#### EXERCISE DIRECTIONS
Scan the following material for the string "scene" and copy each line in which it appears.

───

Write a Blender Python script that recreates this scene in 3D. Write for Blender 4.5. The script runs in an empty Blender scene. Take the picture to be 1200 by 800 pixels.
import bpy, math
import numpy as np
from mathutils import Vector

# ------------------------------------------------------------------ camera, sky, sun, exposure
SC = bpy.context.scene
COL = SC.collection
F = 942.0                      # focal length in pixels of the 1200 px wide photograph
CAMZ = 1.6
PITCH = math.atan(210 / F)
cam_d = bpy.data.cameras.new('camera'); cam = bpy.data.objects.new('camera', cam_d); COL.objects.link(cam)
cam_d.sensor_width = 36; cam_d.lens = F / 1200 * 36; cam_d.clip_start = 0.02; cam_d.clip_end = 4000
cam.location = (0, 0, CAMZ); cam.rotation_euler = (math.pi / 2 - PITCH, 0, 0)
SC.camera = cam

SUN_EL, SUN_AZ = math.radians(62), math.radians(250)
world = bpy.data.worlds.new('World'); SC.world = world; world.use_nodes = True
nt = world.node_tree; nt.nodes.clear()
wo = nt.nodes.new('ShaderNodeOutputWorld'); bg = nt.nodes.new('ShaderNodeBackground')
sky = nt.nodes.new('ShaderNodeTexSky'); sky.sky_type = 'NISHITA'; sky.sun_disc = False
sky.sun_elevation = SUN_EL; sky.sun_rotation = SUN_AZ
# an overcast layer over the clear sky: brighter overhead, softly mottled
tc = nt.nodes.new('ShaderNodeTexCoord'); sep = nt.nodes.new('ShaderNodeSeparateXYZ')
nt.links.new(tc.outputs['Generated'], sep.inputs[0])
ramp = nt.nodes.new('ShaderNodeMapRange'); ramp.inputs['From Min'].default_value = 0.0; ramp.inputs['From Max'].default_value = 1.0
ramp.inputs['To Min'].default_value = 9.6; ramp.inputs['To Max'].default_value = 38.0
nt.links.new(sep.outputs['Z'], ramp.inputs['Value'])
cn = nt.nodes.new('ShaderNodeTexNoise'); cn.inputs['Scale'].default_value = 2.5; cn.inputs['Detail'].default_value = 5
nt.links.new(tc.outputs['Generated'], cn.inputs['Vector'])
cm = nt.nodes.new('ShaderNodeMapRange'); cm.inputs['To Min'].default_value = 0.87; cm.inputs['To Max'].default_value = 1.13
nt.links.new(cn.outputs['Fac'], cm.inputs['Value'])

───

#### WORKED ANSWER
Write a Blender Python script that recreates this scene in 3D. Write for Blender 4.5. The script runs in an empty Blender scene. Take the picture to be 1200 by 800 pixels.
SC = bpy.context.scene